What has happened in this part of Pennsylvania is part of a larger battle taking place nationally and internationally. About 6,000 churches have decamped from the United Methodist Church over the last couple of years, almost one-fifth of the 30,000 United Methodist congregations in the United States. Similar disputes have arisen in other mainline Protestant denominations, including the Episcopalian, Lutheran, Presbyterian and Baptist churches.
Bishop Cynthia Moore-Koikoi of the Western Pennsylvania Conference said in June, “This has been difficult work to do. It has been challenging spiritually, intellectually and emotionally.”
Mapletown Methodist Church in Greene County is one of the churches that departed from the United Methodist Church. Lanfer Simpson, its pastor, pointed out that the United Methodist Church’s Book of Discipline — basically, the church’s guide to its doctrine — states that “the practice of homosexuality is incompatible with Christian teaching,” and that “conservative” congregations, like his own, felt the church was straying from its own tenets.
“Throughout the United States, it was felt that the church was not adhering to that discipline,” Simpson said.
Mapletown Methodist Church has now joined the Global Methodist Church, which was established last year and has reportedly taken in almost 3,000 congregations as a result of the schism. While most congregations took that step, others opted to become nondenominational, join another denomination, or simply close because the number of members had dwindled.
And while disputes over the roles of LGBTQ members and clergy have been at the forefront of the dispute, other issues have also been at play. Some congregations wanted more control over the buildings where they meet and worship, and some wanted more say in how pastors are chosen. In the United Methodist Church, congregations can offer input, but it is ultimately up to a bishop to appoint pastors.
In order to sever their affiliation with the United Methodist Church, individual congregations needed two-thirds of members to agree.
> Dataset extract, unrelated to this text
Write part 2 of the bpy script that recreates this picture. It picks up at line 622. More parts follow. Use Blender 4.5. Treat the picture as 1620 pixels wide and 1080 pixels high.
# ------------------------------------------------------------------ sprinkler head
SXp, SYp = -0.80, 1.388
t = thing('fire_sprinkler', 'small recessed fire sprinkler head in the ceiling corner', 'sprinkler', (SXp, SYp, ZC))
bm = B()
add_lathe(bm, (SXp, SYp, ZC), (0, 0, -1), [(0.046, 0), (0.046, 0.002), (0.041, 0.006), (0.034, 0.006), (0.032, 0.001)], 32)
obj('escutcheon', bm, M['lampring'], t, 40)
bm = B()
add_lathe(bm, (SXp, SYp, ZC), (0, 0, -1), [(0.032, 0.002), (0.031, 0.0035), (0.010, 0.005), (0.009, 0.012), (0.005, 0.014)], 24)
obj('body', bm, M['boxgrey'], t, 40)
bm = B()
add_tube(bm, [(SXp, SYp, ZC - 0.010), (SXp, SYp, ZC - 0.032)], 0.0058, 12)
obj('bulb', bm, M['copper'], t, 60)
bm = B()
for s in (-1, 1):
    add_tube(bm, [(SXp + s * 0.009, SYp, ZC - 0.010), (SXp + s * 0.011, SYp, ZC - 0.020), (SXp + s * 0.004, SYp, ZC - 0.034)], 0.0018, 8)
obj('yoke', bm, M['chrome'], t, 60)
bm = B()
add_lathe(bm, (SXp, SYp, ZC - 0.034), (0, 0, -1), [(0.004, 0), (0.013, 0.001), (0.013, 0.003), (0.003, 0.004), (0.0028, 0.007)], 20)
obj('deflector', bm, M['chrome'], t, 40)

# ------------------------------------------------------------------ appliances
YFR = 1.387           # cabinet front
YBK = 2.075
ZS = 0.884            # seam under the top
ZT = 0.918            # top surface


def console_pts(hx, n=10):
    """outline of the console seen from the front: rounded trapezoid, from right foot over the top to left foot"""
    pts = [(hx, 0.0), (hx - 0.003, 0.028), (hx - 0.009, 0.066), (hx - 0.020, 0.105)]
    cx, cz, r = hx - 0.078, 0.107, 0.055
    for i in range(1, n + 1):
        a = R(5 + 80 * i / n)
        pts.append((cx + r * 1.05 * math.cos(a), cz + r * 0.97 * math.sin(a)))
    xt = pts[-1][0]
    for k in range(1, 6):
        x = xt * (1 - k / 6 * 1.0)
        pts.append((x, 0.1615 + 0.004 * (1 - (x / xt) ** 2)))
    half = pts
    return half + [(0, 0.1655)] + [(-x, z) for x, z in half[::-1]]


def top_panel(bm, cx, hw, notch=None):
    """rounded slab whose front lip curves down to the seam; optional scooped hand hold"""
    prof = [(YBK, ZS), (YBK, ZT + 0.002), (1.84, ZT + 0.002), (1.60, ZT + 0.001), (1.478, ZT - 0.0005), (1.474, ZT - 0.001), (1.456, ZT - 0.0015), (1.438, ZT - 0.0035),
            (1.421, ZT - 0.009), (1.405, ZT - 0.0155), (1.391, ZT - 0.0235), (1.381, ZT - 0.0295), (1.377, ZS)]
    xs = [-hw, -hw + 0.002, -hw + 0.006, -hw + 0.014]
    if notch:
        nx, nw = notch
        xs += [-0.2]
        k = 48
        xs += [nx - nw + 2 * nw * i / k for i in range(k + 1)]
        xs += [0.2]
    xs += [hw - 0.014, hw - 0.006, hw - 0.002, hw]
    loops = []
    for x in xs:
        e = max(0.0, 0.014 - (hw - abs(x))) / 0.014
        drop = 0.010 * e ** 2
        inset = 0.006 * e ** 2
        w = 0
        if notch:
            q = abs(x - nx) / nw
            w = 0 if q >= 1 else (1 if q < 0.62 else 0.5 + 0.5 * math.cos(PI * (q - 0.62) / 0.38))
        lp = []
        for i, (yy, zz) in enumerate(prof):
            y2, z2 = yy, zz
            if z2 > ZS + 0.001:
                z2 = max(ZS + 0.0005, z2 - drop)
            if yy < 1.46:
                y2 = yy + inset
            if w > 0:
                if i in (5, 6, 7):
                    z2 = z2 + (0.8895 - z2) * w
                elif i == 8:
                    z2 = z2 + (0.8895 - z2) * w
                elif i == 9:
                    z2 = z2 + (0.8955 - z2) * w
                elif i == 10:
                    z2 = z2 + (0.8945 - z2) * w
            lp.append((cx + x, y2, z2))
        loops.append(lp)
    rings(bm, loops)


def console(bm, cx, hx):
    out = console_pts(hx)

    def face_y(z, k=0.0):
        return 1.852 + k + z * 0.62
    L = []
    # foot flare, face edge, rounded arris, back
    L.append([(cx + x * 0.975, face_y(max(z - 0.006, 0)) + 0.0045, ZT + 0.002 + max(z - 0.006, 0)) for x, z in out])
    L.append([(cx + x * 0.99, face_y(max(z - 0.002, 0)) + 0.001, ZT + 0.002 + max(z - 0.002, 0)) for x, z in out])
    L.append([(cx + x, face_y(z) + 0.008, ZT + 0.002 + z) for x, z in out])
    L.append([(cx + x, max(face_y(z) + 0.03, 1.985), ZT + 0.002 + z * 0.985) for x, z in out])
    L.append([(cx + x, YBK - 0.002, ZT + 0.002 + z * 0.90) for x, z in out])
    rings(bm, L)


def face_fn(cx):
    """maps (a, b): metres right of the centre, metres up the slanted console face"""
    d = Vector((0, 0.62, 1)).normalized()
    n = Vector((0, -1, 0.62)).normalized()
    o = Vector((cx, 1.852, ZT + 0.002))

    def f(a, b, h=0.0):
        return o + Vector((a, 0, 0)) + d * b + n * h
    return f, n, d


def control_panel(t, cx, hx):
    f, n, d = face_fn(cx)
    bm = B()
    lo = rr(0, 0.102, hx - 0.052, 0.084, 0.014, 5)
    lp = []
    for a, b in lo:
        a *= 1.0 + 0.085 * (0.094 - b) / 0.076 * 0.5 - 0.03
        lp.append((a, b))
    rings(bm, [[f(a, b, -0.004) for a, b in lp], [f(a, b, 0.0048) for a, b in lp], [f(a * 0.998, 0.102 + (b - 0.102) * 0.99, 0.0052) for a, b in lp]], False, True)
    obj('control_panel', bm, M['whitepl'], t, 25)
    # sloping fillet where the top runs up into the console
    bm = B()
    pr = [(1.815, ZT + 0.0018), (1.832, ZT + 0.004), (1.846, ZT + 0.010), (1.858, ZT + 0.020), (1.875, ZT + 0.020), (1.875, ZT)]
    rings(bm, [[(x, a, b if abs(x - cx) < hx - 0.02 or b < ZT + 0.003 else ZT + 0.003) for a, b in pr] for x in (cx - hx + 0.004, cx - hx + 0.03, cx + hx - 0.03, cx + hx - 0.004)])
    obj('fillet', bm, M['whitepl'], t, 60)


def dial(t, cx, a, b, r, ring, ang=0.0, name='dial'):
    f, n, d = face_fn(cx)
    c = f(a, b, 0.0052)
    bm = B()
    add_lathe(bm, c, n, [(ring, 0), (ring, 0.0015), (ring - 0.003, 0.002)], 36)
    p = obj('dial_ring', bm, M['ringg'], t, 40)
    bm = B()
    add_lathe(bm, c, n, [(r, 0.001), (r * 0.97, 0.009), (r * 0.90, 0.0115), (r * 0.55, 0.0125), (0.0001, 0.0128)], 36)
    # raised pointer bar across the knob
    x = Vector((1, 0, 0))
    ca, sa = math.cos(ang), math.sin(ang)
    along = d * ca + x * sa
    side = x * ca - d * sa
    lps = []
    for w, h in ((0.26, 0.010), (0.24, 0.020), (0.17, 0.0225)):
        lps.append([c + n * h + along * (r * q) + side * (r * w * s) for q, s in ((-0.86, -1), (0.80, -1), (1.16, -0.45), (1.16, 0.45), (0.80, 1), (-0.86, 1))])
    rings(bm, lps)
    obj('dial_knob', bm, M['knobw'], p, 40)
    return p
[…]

Disaffiliation has also come with some financial strings attached: Departing congregations have had to pay 2% of the assessed value of their church building; two years’ worth of payments to their regional conference; and a payment to the pension fund for retired pastors. Simpson said his congregation, which has about 180 members, has been able to meet these obligations.
On the other hand, the departure of about 20% of the congregations within the Western Pennsylvania Conference will have an impact on its bottom line, Lennox conceded.
“The financial implications are not yet known,” she explained, adding that the conference will have to find ways “to be nimble.”
Though it is anchored in the United States, the United Methodist Church stretches over the world, with congregations in Asia, Europe, Africa, Australia and other spots on the map. Part of the challenge facing the United Methodist Church, according to Erik Hoeke, a former pastor at Avery United Methodist Church in Washington, is that there are “a lot of cultural differences” within one global denomination — attitudes toward homosexuality are very different in the United States, Hoeke pointed out, compared to some countries in Africa, where members of the LGBTQ community are still subject to arrest and persecution.
Does Hoeke, who is now a communications strategist with the Pittsburgh Theological Seminary, ever see a day when the now disunited Methodist Church will become one again?
“It might be a while,” he said.
In the meantime, Simpson is hopeful that his congregation, and others like it, will see beyond denominational labels and focus more on its ultimate mission.
“The effectiveness of the church has less to do with the denomination than the effectiveness of the people in the church,” he said. “Whether you’re called Global Methodist, Free Methodist or Wesleyan Methodist, it’s how (members) choose to feed the hungry and clothe the poor. That’s the heart of Christianity.”